Zur Eröffnungsveranstaltung der Summer School war hoher politischer Besuch erschienen: Der deutsche und der russische Außenminister, Frank-Walter Steinmeier und Sergej Lawrow, sprachen zu den Teilnehmern und Gästen. Die beiden Außenminister nutzten das universitäre Umfeld auch für einen Meinungsaustausch über das deutsch-russische Verhältnis und die anstehenden komplexen politischen Themenbereiche. Beide Minister betonten ihre Entschlossenheit, alle Möglichkeiten und jede Chance nutzen, um sowohl den politischen wie den menschlichen Gesprächsfaden zwischen beiden Ländern nicht abreißen zu lassen.

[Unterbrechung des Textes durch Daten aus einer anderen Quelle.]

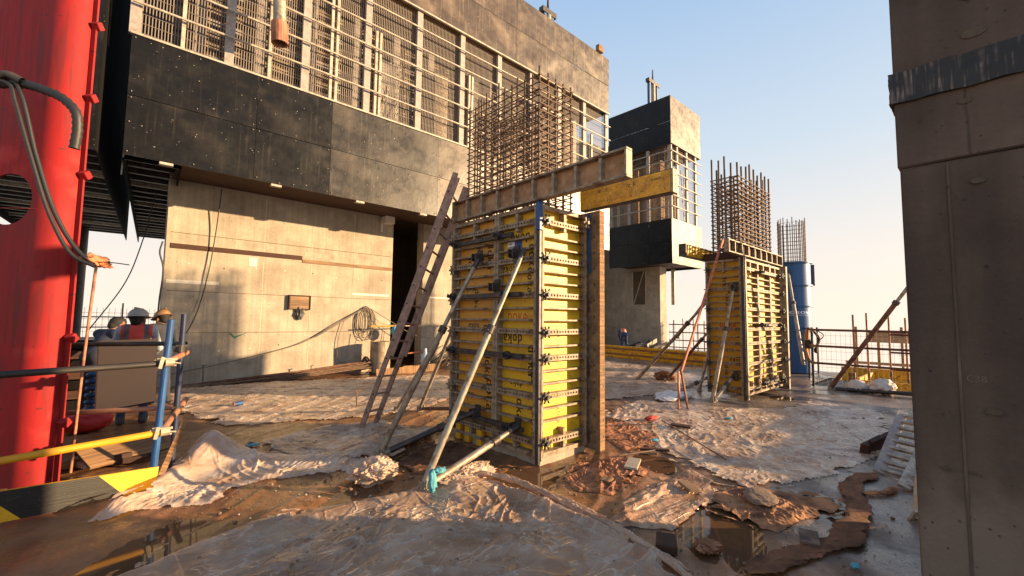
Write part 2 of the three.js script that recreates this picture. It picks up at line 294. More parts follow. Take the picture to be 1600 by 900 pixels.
// ------------------------------------------------------------------ cast core with its wall, and the climbing screens that wrap it
const Zw = -12.8, Zp = -11.0;
{
  const R = rng(31);
  const c = thing('concrete_core', 'tall grey cast concrete core wall with a dark doorway, under the long black climbing platform', 'building', [0.92, 0, Zw]);
  part(c, 'wall', [box(0.92, -0.05, Zw - 0.4, 6.61, 10.6, Zw), box(7.73, -0.05, Zw - 0.4, 15.1, 10.6, Zw), box(6.611, 4.9, Zw - 0.4, 7.729, 10.6, Zw - 0.012)], M.concrete);
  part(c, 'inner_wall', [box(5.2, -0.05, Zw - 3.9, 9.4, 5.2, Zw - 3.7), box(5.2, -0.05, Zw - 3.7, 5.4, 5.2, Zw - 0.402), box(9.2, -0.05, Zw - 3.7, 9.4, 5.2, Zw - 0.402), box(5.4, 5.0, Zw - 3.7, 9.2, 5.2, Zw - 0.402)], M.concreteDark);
  part(c, 'groove_strip', box(1.0, 3.17, Zw, 3.9, 3.29, Zw + 0.012, 0.004), M.plyDark); part(c, 'groove_strip', box(3.902, 3.1, Zw, 6.6, 3.2, Zw + 0.014, 0.004), M.wood);
  // pads and repair strips
  for (const [x0, y0, x1, y1] of [[0.96, 2.36, 2.0, 2.44], [2.62, 2.9, 2.8, 3.12], [5.35, 2.28, 6.52, 2.34], [7.9, 2.3, 9.3, 2.35], [6.18, 4.3, 6.24, 4.72]])
    part(c, 'repair_strip', box(x0, y0, Zw, x1, y1, Zw + 0.006), M.tape);
  for (const [x0, y0, x1, y1] of [[3.96, 3.27, 4.78, 3.42], [5.2, 3.24, 5.45, 3.36], [5.95, 3.22, 6.2, 3.34]]) part(c, 'cast_pad', box(x0, y0, Zw, x1, y1, Zw + 0.004), M.concrete);
  // faint lifts between shutter boards, standing a few millimetres proud
  for (const [x0, x1, y] of [[1.0, 6.58, 1.2], [1.0, 6.58, 2.18], [1.0, 6.58, 3.55]]) part(c, 'board_mark', box(x0, y - 0.006, Zw, x1, y + 0.006, Zw + 0.005), M.concreteDark);
  for (const x of [1.75, 2.95, 4.15, 5.35]) part(c, 'board_mark', box(x - 0.012, 0.1, Zw, x + 0.012, 4.7, Zw + 0.003), M.markPale ??= std({ map: M.concT, roughness: 0.9, color: new THREE.Color().setRGB(1.22, 1.2, 1.16) }));
  for (let i = 0; i < 16; i++) { const x = 1.3 + (i % 8) * 0.7 + R() * 0.1, y = [0.75, 2.75][i >> 3] + R() * 0.12; part(c, 'tie_hole', rod([x, y, Zw - 0.01], [x, y, Zw + 0.004], 0.018, 8), i % 3 ? M.tape : M.rubber); }
  // timber blockout box with a dark rag under it
  part(c, 'blockout_box', box(3.62, 1.82, Zw, 4.12, 2.17, Zw + 0.07, 0.008), M.wood);
  part(c, 'blockout_frame', [box(3.59, 2.172, Zw, 4.15, 2.2, Zw + 0.09, 0.004), box(3.585, 1.8, Zw, 3.615, 2.17, Zw + 0.09, 0.004), box(4.123, 1.8, Zw, 4.15, 2.17, Zw + 0.09, 0.004)], M.plyDark);
  const rag = new THREE.IcosahedronGeometry(0.12, 3), rp = rag.attributes.position;
  for (let i = 0; i < rp.count; i++) { const y = rp.getY(i), k = 1 + 0.7 * N3(rp.getX(i) * 14, y * 14, rp.getZ(i) * 14); rp.setXYZ(i, rp.getX(i) * k * 0.9, y * 1.5 * k, rp.getZ(i) * k * 0.4); }
  rag.computeVertexNormals(); rag.translate(3.88, 1.7, Zw + 0.05); part(c, 'rag', rag, M.rubber);
  // green check mark sprayed on the wall
  const tk = new THREE.Shape(); tk.moveTo(0, 0.13); tk.lineTo(0.06, 0.13); tk.lineTo(0.13, 0.05); tk.lineTo(0.46, 0.17); tk.lineTo(0.48, 0.2); tk.lineTo(0.13, 0); tk.closePath();
  const tg = new THREE.ExtrudeGeometry(tk, { depth: 0.003, bevelEnabled: false }); tg.translate(2.26, 1.05, Zw + 0.001); part(c, 'check_mark', tg, flat(0.02, 0.13, 0.07, 0.8));
  // steel bracket under the platform
  part(c, 'bracket_box', box(6.2, 4.55, Zw, 6.5, 4.78, Zw + 0.3, 0.01), M.tape);
}
// one band of black sheets: each sheet is a part
function sheets(root, x0s, y0, y1, z, mat, face, name = 'panel', R = rng(Math.round(y0 * 100 + 7))) {
  for (let i = 0; i < x0s.length - 1; i++) {
    const a = x0s[i] + 0.004, b = x0s[i + 1] - 0.004, w = b - a, h = y1 - y0 - 0.008;
    const nx = 14, ny = 7, g = new THREE.BoxGeometry(w, h, 0.02, nx, ny, 1), p = g.attributes.position;
    const s = R() * 50, amp = 0.006 + R() * 0.008; // sheets bulge a little between their fixings
    for (let k = 0; k < p.count; k++) { const u = p.getX(k) / w, v = p.getY(k) / h; p.setZ(k, p.getZ(k) + amp * fbm(p.getX(k) * 0.9 + s, p.getY(k) * 0.9, s, 2) * 4 * (0.3 + (1 - 4 * u * u) * (1 - 4 * v * v))); }
    const o = (R() - 0.5) * 0.012; g.computeVertexNormals(); muv(g, R() * 9, R() * 9);
    if (face === 'x') { g.rotateY(-Math.PI / 2); g.translate(z + o, (y0 + y1) / 2, (a + b) / 2); } else g.translate((a + b) / 2, (y0 + y1) / 2, z + o);
    part(root, name, g, Array.isArray(mat) ? ((a + b) / 2 > 7 ? mat[2] : (a + b) / 2 > 4 ? mat[1] : mat[0]) : mat);  // farther right takes a paler copy, its sun sheen painted into the colour
  }
}
function bolts(root, list, mat, r = 0.012) { part(root, 'bolts', list.map(p => { const g = new THREE.SphereGeometry(r, 6, 4); g.translate(...p); return g; }), mat).userData.kind = 'stuff'; }
const railHs = [7.69, 8.30, 8.92, 9.54, 10.15];
{
  const pf = thing('climbing_platform', 'long black plywood climbing platform with a railed screen band, wrapping the core over the doorway', 'climbing platform', [0.05, 4.65, Zp]);
  const X1 = [0.05, 2.24, 3.9, 7.06, 10.22, 13.38, 15.86], X2 = [0.05, 3.9, 7.06, 10.22, 13.38, 15.86];
  sheets(pf, X1, 4.65, 5.83, Zp, [M.film, M.filmHalfSheen, M.filmDustSheen]); sheets(pf, X1, 5.83, 7.04, Zp + 0.012, [M.film, M.filmHalfSheen, M.filmDustSheen]);
  sheets(pf, X2, 10.77, 12.02, Zp, M.filmDustSheen); sheets(pf, X2, 12.02, 13.26, Zp + 0.012, M.filmDustSheen);
  // rails, posts
  for (const y of railHs) { const a = rng(y * 100 | 0)() * 0.01; part(pf, 'rail', rod([0.03, y, Zp + 0.05], [15.9, y + a, Zp + 0.05], 0.026, 10), M.rail); }
  part(pf, 'edge_trim', [box(0.03, 7.041, Zp - 0.02, 15.88, 7.085, Zp + 0.05, 0.006)], M.rail); part(pf, 'edge_trim', box(0.03, 10.72, Zp - 0.02, 15.88, 10.768, Zp + 0.05, 0.006), M.rail);
  for (let k = 0; k <= 10; k++) { const x = 0.02 + 1.568 * k + 0.07; part(pf, 'post', box(x - 0.09, 7.09, Zp - 0.14, x + 0.09, 10.72, Zp - 0.04, 0.006), M.post); }
  for (const x of [0.84, 2.45, 3.84, 3.98, 5.04, 5.16, 8.22, 8.34, 11.6, 14.7]) part(pf, 'strut', box(x - 0.035, 7.09, Zp - 0.12, x + 0.035, x > 4.5 ? 9.54 : 10.4, Zp - 0.04, 0.006), M.rail);
  bolts(pf, X1.flatMap((x, i) => [4.72, 5.3, 5.78, 5.9, 6.5, 6.98].flatMap(y => i < X1.length - 1 ? [[x + 0.06, y, Zp + 0.03], [lerp(x, X1[i + 1], 0.5), y, Zp + 0.03], [X1[i + 1] - 0.06, y, Zp + 0.03]] : [])).filter((_, i) => i % 5 !== 2), M.post);
  bolts(pf, X2.flatMap((x, i) => [10.84, 11.9, 12.1, 13.2].flatMap(y => i < X2.length - 1 ? [[x + 0.06, y, Zp + 0.03], [X2[i + 1] - 0.06, y, Zp + 0.03]] : [])), M.rail);
  // mesh of thin upright wires with ties, behind the posts
  const wires = []; const thin = new THREE.BoxGeometry(0.017, 3.62, 0.006); for (let x = 0.14; x < 15.8; x += 0.052) { const g = thin.clone(); g.translate(x, 8.9, Zp - 0.17); wires.push(g); }
  for (let y = 7.2; y < 10.7; y += 0.2) wires.push(new THREE.BoxGeometry(15.8, 0.008, 0.008).translate(7.95, y, Zp - 0.162));
  part(pf, 'mesh_screen', wires, M.mesh).userData.kind = 'stuff';
  // decks: floor inside the skirt and a roof deck under the top band
  part(pf, 'deck_board', box(0.1, 6.5, -12.75, 15.7, 6.56, Zp - 0.03), M.wood); part(pf, 'deck_board', box(0.1, 10.9, -12.75, 15.7, 10.96, Zp - 0.03), M.wood);
  part(pf, 'deck_board', box(0.95, 4.78, -12.72, 15.7, 4.84, Zp - 0.03), M.plyDark);
  // the wall shutter behind the screen: boards, walings and steel soldiers
  part(pf, 'shutter_board', box(0.95, 6.6, -12.66, 15.1, 10.85, -12.6), M.edge2 ??= std({ map: M.woodT, roughness: 0.85, color: 0xe8d8cc }));
  for (let k = 0; k < 13; k++) { const y = 6.85 + 0.3 * k; part(pf, 'waling', [box(0.95, y, -12.6, 15.0, y + 0.05, -12.44), box(0.95, y + 0.09, -12.6, 15.0, y + 0.14, -12.44)], k % 3 ? M.frameSteel : M.post); }
  for (let k = 0; k < 12; k++) { const x = 1.1 + 1.25 * k; part(pf, 'soldier', [box(x, 6.6, -12.43, x + 0.08, 10.8, -12.2, 0.006), box(x + 0.16, 6.6, -12.43, x + 0.24, 10.8, -12.2, 0.006), box(x + 0.02, 6.6, -12.2, x + 0.22, 10.75, -12.19)], M.post); }
  for (let k = 0; k < 6; k++) { const x = 5.6 + 1.6 * k + (k % 2) * 0.3; part(pf, 'shutter_panel', box(x, 6.7, -12.1, x + 0.5, 9.3 + (k % 3) * 0.4, -11.95, 0.01), k % 2 ? M.frameSteel : M.post); }
  for (let k = 0; k < 3; k++) { // cage ladders leaning inside the screen
    const x = 5.5 + 3.8 * k, g = [bar([x, 6.56, -11.6], [x + 0.5, 9.5, -12.1], 0.05, 0.03), bar([x + 0.34, 6.56, -11.6], [x + 0.84, 9.5, -12.1], 0.05, 0.03)];
    for (let j = 1; j < 10; j++) { const t = j / 10; g.push(rod([x + 0.5 * t, 6.56 + 2.94 * t, -11.6 - 0.5 * t], [x + 0.34 + 0.5 * t, 6.56 + 2.94 * t, -11.6 - 0.5 * t], 0.014, 6)); }
    part(pf, 'ladder', g, M.rail);
  }
  part(pf, 'end_panel', box(0.052, 4.66, -12.7, 0.08, 7.03, Zp - 0.03), M.film); part(pf, 'end_panel', box(15.83, 10.78, -16.5, 15.858, 13.25, Zp - 0.03), M.film); part(pf, 'end_panel', box(15.83, 4.66, -16.5, 15.858, 7.03, Zp - 0.03), M.film);
  part(pf, 'hook_plate', [0.6, 2.6, 4.6, 6.5].map(x => box(x, 4.6, Zp - 0.1, x + 0.22, 4.648, Zp + 0.02, 0.004)), M.rail);
}
{ // the end platform that hangs past the wall's free end, seen from below, turned a little
  function endPlatform(label, x0, x1, z0, name) {
    const q = thing('end_platform', label, 'climbing platform', [x0, 4.64, z0]); q.rotation.y = -3.4 * DEG;
    const L = 12.6, add = (n, g, m) => { const o = shad(new THREE.Mesh(Array.isArray(g) ? merge(g) : g, m)); o.name = n; q.add(o); return o; };
    const w = x1 - x0, H = 8.6;
    for (let k = 0; k < 5; k++) { const a = -L * k / 5, b = -L * (k + 1) / 5; add('side_panel', box(w - 0.03, 0, a - 0.004, w, 2.38, b + 0.004), M.filmMatt); add('side_panel', box(w - 0.03, 2.39, a - 0.004, w - 0.004, H, b + 0.004), M.filmMatt); add('side_panel', box(0, 0, a - 0.004, 0.03, 2.38, b + 0.004), M.filmMatt); }
    add('front_panel', box(0.032, 0.01, -0.03, w - 0.032, H, -0.004), M.film);
    add('soffit_board', box(0.035, 0.32, -L, w - 0.035, 0.38, -0.035), M.plyDark);
    for (let k = 0; k < 20; k++) { const z = -0.5 - k * 0.62; add('joist', box(0.035, 0.2, z, w - 0.035, 0.318, z - 0.1), k % 4 ? M.darkSteel : M.rail); }
    return q;
  }
  endPlatform('black end platform hanging past the free end of the core wall, joists showing below', 0.05, 0.98, -11.35);
  endPlatform('dark neighbouring platform just right of the red steel tower, rising out of the frame', -3.2, -0.3, -11.25);
}
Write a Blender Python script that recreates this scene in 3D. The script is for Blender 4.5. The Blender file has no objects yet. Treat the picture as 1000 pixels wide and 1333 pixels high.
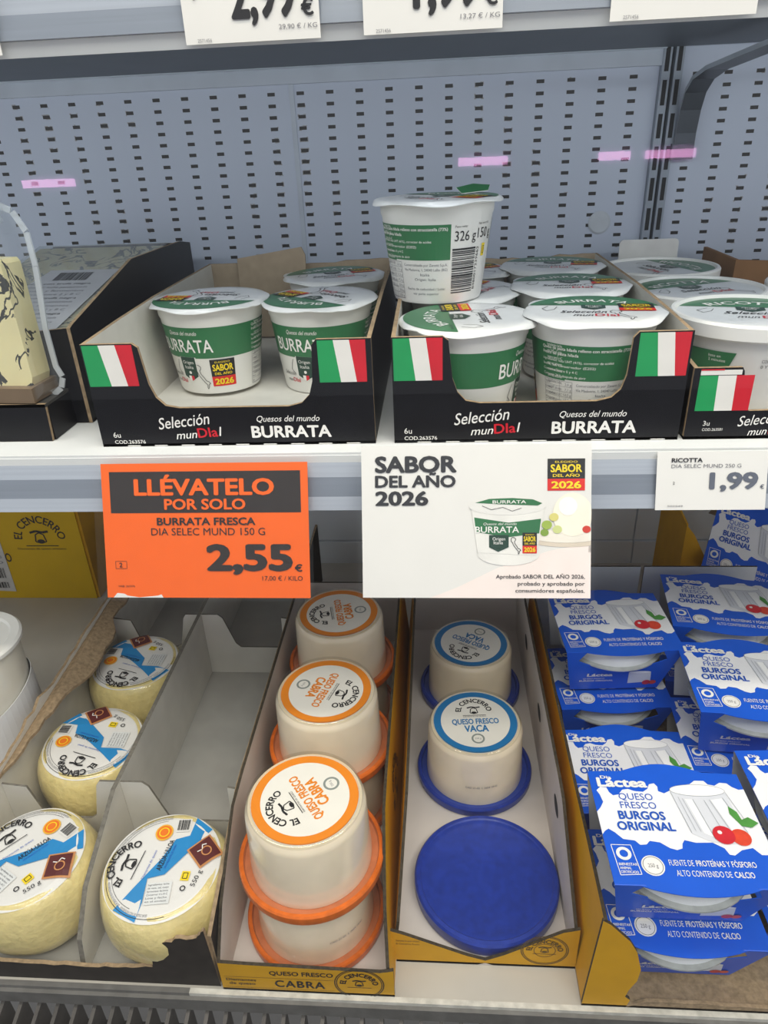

Gerade junge Menschen komme dabei eine Schlüsselrolle zu, denn um ihre Zukunft, die sie aktiv mitzugestalten haben, geht es – darin waren sich die Minister einig. Das Erlernen der Fähigkeit zu einer differenzierten Betrachtung der Realität und die Bereitschaft, unterschiedliche, auch von den eigenen abweichende Positionen nachzuvollziehen, sind in der Welt von heute enorm wichtig. Frank- Walter Steinmeier eröffnete seine Rede deshalb mit der provokanten, wenn auch nicht im Wortsinn gemeinten Frage: „Können wir eigentlich lesen?“ Können wir anderen zuhören, effektiv miteinander kommunizieren, Signale, die andere senden, richtig interpretieren? Oder lassen wir uns nicht zu häufig von Vorurteilen und von einem Schwarz-Weiß-Blick leiten, ohne genau zuzuhören und hinzusehen?
Insgesamt erlebten die Teilnehmer einen Dialog auf Augenhöhe – mit jeweils klaren Standpunkten, aber mit dem Bemühen, Lösungswege und Möglichkeiten für die Konflikte zu finden. Den Studentinnen und Studenten wurde von den Ministern differenziert verdeutlicht, dass die Positionen und Sichtweisen unterschiedlich sind – und dass es gerade deshalb so wichtig ist, genau zuzuhören und die Nuancen zu erkennen und zu unterscheiden. Wann begannen der Ukrainekonflikt und der Krieg in der Ostukraine? Mit der völkerrechtswidrigen Annexion der Krim, so die deutsche Sichtweise. Für Russland begann der Konflikt, als der Westen und die Europäische Union (EU) über den Beitritt der Ukraine in die EU und die NATO diskutierten, wodurch sich Russland bedroht fühlte.
Wer wen wann bedroht und wer sich wodurch bedroht fühlt – das ist häufig nicht rein zeitnah und rational, sondern nur unter Berücksichtigung der historischen Erfahrungen der jeweiligen Beteiligten zu verstehen. In diesem Zusammenhang verwies Außenminister Steinmeier in seiner Rede auf das auch heute noch lesenswerte Buch „Warum haben wir aufeinander geschossen?“ von Heinrich Böll und Lew Kopelew, beide Teilnehmer am Zweiten Weltkrieg. Er forderte die Studentinnen und Studenten dazu auf, den Dialog und die Verständigung zu suchen und Verantwortung für ihre Zukunft zu übernehmen. Auch wenn die politischen Divergenzen derzeit schwer überbrückbar scheinen – es gibt zahlreiche gemeinsame Interessenfelder, auf denen derweil konstruktiv gearbeitet werden kann, und die Energiefrage ist nur eines davon.